▶ _Exercise_
Produce the listing below again, exactly as shown.

++++ Data segment ++++

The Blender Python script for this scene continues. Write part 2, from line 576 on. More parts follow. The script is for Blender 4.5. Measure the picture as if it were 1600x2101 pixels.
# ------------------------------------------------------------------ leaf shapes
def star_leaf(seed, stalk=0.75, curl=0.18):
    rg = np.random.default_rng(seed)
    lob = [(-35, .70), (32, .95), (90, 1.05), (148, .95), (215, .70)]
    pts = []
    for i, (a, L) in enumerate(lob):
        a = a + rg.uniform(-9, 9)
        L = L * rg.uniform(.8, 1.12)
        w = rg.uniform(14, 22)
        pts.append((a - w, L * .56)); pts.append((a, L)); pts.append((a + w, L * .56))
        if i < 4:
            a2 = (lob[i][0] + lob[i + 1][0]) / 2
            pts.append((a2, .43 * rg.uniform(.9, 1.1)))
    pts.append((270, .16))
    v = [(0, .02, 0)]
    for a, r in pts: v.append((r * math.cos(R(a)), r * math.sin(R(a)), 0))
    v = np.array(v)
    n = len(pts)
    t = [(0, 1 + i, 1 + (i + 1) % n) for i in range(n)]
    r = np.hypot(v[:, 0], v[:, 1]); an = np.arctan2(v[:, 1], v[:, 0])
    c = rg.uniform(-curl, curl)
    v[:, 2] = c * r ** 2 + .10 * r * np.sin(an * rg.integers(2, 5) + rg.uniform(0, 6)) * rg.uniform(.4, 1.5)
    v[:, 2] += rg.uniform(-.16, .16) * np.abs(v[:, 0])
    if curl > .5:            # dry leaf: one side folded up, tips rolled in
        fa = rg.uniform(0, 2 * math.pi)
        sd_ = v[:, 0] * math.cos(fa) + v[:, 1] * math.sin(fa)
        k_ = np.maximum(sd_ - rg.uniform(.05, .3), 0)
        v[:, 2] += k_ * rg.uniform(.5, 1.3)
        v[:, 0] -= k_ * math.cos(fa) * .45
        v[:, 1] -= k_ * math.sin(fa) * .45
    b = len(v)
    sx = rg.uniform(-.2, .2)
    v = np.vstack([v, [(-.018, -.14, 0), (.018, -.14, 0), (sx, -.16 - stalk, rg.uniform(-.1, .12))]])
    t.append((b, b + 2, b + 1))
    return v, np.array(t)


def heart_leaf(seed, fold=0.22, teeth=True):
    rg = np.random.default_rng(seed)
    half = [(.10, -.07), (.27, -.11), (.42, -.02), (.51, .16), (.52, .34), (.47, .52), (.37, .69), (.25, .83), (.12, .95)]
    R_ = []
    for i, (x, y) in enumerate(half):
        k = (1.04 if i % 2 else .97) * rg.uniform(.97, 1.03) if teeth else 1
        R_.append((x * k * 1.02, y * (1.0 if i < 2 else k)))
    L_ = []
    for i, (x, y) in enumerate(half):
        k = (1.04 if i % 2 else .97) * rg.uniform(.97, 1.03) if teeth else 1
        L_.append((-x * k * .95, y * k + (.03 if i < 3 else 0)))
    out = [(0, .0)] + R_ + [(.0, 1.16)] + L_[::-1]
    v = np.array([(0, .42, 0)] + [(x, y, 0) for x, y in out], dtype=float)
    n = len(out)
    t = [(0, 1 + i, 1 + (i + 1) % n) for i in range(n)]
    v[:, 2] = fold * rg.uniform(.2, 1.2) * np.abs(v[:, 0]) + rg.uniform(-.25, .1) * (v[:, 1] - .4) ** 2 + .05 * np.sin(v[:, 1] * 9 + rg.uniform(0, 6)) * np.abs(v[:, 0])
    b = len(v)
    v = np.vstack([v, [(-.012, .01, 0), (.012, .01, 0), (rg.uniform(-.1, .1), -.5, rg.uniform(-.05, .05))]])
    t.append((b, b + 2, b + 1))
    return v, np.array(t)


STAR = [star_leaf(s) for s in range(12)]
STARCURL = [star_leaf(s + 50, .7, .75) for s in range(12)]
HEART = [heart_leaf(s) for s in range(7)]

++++

▶ _Problem solution_
The Blender Python script for this scene continues. Write part 2, from line 576 on. More parts follow. The script is for Blender 4.5. Measure the picture as if it were 1600x2101 pixels.
# ------------------------------------------------------------------ leaf shapes
def star_leaf(seed, stalk=0.75, curl=0.18):
    rg = np.random.default_rng(seed)
    lob = [(-35, .70), (32, .95), (90, 1.05), (148, .95), (215, .70)]
    pts = []
    for i, (a, L) in enumerate(lob):
        a = a + rg.uniform(-9, 9)
        L = L * rg.uniform(.8, 1.12)
        w = rg.uniform(14, 22)
        pts.append((a - w, L * .56)); pts.append((a, L)); pts.append((a + w, L * .56))
        if i < 4:
            a2 = (lob[i][0] + lob[i + 1][0]) / 2
            pts.append((a2, .43 * rg.uniform(.9, 1.1)))
    pts.append((270, .16))
    v = [(0, .02, 0)]
    for a, r in pts: v.append((r * math.cos(R(a)), r * math.sin(R(a)), 0))
    v = np.array(v)
    n = len(pts)
    t = [(0, 1 + i, 1 + (i + 1) % n) for i in range(n)]
    r = np.hypot(v[:, 0], v[:, 1]); an = np.arctan2(v[:, 1], v[:, 0])
    c = rg.uniform(-curl, curl)
    v[:, 2] = c * r ** 2 + .10 * r * np.sin(an * rg.integers(2, 5) + rg.uniform(0, 6)) * rg.uniform(.4, 1.5)
    v[:, 2] += rg.uniform(-.16, .16) * np.abs(v[:, 0])
    if curl > .5:            # dry leaf: one side folded up, tips rolled in
        fa = rg.uniform(0, 2 * math.pi)
        sd_ = v[:, 0] * math.cos(fa) + v[:, 1] * math.sin(fa)
        k_ = np.maximum(sd_ - rg.uniform(.05, .3), 0)
        v[:, 2] += k_ * rg.uniform(.5, 1.3)
        v[:, 0] -= k_ * math.cos(fa) * .45
        v[:, 1] -= k_ * math.sin(fa) * .45
    b = len(v)
    sx = rg.uniform(-.2, .2)
    v = np.vstack([v, [(-.018, -.14, 0), (.018, -.14, 0), (sx, -.16 - stalk, rg.uniform(-.1, .12))]])
    t.append((b, b + 2, b + 1))
    return v, np.array(t)


def heart_leaf(seed, fold=0.22, teeth=True):
    rg = np.random.default_rng(seed)
    half = [(.10, -.07), (.27, -.11), (.42, -.02), (.51, .16), (.52, .34), (.47, .52), (.37, .69), (.25, .83), (.12, .95)]
    R_ = []
    for i, (x, y) in enumerate(half):
        k = (1.04 if i % 2 else .97) * rg.uniform(.97, 1.03) if teeth else 1
        R_.append((x * k * 1.02, y * (1.0 if i < 2 else k)))
    L_ = []
    for i, (x, y) in enumerate(half):
        k = (1.04 if i % 2 else .97) * rg.uniform(.97, 1.03) if teeth else 1
        L_.append((-x * k * .95, y * k + (.03 if i < 3 else 0)))
    out = [(0, .0)] + R_ + [(.0, 1.16)] + L_[::-1]
    v = np.array([(0, .42, 0)] + [(x, y, 0) for x, y in out], dtype=float)
    n = len(out)
    t = [(0, 1 + i, 1 + (i + 1) % n) for i in range(n)]
    v[:, 2] = fold * rg.uniform(.2, 1.2) * np.abs(v[:, 0]) + rg.uniform(-.25, .1) * (v[:, 1] - .4) ** 2 + .05 * np.sin(v[:, 1] * 9 + rg.uniform(0, 6)) * np.abs(v[:, 0])
    b = len(v)
    v = np.vstack([v, [(-.012, .01, 0), (.012, .01, 0), (rg.uniform(-.1, .1), -.5, rg.uniform(-.05, .05))]])
    t.append((b, b + 2, b + 1))
    return v, np.array(t)


STAR = [star_leaf(s) for s in range(12)]
STARCURL = [star_leaf(s + 50, .7, .75) for s in range(12)]
HEART = [heart_leaf(s) for s in range(7)]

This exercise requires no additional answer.